Speaker
Description
Fusion within Inertial Electrostatic Confinement (IEC) devices occurs through three primary mechanisms, primarily influenced by plasma conditions and the electrodes material: beam-beam interactions, beam-background gas collisions, and beam-target interactions with electrode surfaces. Beam-background and beam-target fusion mainly contribute to neutron production. The rate of beam-background fusion increases with ion energy and gas pressure, leading to higher fusion rates at elevated electric field in the plasma.

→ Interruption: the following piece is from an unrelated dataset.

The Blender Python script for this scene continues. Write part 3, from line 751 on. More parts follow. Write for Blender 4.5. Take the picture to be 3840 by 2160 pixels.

Beam-target fusion, which is influenced by the electrode material, plays a significant role, particularly at lower electric field in the plasma. This study investigated various materials to elucidate the effect of plasma conditions and electrode materials on the fusion rate within the IEC system. It was found that titanium (Ti) electrodes are more effective than stainless steel (SS) due to their higher deuterium retention capacity. Ti electrodes facilitate fusion reactions more efficiently by providing a larger reservoir of deuterium atoms for incoming ions. Experimental results indicate that neutron production rates (NPR) in Ti-based IEC chambers are three to four times higher than those in SS chambers. Furthermore, prolonged operation of Ti anodes enhances NPR as deuterium continues to accumulate on the electrode surface, thereby further improving fusion efficiency.
Optimizing plasma conditions in conjunction with selecting appropriate electrode materials is crucial for maximizing IEC fusion performance. Materials with superior deuterium absorption and retention offer a practical approach to increasing neutron yield, making them an optimal choice for IEC applications targeting higher fusion rates and enhanced efficiency.